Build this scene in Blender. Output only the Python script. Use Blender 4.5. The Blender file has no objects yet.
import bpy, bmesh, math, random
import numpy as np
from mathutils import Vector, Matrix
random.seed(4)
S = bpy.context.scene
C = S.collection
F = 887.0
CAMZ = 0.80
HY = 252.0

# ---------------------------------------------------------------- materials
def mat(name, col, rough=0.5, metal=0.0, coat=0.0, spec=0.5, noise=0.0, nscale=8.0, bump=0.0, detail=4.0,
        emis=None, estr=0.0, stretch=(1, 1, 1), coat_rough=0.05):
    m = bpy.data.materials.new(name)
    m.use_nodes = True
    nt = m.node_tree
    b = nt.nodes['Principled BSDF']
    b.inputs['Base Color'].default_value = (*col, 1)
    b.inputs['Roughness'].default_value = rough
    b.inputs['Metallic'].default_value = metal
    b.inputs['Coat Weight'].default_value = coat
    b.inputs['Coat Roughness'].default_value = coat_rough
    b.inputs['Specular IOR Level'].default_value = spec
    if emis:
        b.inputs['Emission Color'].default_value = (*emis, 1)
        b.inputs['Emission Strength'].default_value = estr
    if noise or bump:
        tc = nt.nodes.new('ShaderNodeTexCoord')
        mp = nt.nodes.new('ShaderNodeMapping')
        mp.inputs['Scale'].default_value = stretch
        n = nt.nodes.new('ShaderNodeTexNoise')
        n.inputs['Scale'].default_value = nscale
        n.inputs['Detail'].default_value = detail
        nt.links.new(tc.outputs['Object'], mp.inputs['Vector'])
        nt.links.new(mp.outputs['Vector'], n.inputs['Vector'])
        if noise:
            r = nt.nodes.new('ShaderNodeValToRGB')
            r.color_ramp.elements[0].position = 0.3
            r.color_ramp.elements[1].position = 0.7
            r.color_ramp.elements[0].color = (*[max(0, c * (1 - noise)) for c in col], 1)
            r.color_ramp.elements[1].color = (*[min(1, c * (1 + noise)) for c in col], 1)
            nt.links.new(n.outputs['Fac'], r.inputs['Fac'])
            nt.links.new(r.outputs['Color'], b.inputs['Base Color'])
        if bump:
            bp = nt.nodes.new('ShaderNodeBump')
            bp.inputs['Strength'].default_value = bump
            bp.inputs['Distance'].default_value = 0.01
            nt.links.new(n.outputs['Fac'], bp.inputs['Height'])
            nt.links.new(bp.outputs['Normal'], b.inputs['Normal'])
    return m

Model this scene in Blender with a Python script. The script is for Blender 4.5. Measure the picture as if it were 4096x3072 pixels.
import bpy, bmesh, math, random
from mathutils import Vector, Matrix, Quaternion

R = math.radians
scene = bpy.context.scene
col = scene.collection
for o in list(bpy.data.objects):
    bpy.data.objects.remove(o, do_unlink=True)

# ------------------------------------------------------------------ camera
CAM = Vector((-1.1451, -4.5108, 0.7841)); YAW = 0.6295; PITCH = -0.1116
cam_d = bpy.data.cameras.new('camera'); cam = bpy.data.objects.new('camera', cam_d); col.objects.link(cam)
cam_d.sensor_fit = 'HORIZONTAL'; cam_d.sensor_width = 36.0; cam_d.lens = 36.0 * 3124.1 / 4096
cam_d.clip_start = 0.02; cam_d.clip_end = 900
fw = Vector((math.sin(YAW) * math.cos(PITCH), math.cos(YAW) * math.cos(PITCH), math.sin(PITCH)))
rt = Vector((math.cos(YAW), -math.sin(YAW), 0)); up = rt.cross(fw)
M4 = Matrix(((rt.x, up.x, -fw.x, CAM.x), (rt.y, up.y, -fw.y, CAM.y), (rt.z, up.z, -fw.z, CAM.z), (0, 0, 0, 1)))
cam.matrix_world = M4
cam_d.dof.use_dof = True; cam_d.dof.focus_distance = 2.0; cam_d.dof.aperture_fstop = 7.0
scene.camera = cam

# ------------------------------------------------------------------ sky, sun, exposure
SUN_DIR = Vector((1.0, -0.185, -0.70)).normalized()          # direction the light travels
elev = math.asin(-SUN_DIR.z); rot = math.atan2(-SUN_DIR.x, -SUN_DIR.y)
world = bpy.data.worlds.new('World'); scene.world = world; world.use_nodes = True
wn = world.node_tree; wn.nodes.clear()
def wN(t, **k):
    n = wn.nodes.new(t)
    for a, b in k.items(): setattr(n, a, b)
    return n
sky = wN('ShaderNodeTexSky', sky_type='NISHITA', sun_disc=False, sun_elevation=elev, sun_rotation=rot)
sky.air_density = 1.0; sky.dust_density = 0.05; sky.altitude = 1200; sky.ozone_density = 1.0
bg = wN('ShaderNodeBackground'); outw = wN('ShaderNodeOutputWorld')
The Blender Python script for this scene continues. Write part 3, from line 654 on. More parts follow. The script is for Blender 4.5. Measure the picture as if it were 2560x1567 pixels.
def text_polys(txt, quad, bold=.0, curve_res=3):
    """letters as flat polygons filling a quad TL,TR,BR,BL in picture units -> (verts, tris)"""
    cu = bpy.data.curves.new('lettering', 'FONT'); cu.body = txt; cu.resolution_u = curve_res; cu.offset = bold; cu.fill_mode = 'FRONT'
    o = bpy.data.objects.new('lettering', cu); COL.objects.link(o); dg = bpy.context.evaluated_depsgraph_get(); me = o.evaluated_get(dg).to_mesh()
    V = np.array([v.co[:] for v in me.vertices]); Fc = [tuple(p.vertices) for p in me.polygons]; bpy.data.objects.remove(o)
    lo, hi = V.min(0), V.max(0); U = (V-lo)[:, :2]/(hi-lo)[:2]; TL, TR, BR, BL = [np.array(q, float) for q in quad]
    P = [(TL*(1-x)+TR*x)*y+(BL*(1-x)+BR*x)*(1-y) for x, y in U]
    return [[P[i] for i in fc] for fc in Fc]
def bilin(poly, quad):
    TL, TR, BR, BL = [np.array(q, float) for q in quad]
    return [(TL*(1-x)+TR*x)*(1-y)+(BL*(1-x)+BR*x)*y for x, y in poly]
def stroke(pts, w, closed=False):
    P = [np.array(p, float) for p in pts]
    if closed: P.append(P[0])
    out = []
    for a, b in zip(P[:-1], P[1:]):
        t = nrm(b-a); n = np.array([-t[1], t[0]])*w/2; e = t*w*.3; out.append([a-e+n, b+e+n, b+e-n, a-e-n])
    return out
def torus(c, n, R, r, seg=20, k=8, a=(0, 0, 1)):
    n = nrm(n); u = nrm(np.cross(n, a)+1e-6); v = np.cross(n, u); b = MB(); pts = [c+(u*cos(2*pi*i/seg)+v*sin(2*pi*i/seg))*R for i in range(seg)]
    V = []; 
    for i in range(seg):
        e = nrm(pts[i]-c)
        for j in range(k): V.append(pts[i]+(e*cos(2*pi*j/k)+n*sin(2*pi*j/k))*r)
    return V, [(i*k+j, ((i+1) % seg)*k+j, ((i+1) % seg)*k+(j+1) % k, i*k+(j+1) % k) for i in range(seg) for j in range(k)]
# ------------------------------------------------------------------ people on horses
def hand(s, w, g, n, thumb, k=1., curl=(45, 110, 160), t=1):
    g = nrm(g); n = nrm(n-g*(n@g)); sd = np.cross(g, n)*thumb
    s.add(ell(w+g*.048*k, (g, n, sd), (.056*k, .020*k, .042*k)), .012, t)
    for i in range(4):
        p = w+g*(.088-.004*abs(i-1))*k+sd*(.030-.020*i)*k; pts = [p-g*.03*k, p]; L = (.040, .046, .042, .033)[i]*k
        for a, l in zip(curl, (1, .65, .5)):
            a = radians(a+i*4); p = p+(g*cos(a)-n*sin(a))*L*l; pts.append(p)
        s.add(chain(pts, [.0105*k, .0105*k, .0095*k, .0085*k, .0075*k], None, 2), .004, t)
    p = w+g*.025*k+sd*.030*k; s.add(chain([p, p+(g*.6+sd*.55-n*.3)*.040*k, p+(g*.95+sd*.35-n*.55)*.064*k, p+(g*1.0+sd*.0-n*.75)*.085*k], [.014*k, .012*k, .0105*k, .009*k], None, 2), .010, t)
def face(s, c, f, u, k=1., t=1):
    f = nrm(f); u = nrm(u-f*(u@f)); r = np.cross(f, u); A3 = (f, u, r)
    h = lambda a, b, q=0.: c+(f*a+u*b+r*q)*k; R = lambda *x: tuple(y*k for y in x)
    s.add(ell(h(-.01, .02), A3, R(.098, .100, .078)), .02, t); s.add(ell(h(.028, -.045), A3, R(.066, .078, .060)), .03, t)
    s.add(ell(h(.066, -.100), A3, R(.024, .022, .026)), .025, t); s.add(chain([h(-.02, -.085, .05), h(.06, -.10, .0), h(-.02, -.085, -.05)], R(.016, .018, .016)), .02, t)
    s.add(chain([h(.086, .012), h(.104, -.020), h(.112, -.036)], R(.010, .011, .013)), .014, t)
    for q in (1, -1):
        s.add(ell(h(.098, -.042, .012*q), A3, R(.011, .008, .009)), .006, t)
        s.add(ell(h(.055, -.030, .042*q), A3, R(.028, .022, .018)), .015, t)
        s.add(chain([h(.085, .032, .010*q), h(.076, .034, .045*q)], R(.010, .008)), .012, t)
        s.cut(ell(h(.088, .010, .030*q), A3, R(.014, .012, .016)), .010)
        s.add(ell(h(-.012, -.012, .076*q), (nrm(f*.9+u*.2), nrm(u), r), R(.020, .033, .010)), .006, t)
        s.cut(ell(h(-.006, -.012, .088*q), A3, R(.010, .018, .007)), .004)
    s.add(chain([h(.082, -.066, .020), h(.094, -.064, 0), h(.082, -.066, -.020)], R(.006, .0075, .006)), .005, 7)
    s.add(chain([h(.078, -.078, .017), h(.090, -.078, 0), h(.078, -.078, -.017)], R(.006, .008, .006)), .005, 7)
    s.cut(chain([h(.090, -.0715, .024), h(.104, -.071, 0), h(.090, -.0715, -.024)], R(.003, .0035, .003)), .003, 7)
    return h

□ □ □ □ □

TASK INSTRUCTIONS.
Copy out exactly the lines running from the one with "Model this scene" to the one with "bpy.data.objects.remove(o, do_unlink=True)", including both ends, and nothing more.

SOLUTION BELOW.
Model this scene in Blender with a Python script. The script is for Blender 4.5. Measure the picture as if it were 4096x3072 pixels.
import bpy, bmesh, math, random
from mathutils import Vector, Matrix, Quaternion

R = math.radians
scene = bpy.context.scene
col = scene.collection
for o in list(bpy.data.objects):
    bpy.data.objects.remove(o, do_unlink=True)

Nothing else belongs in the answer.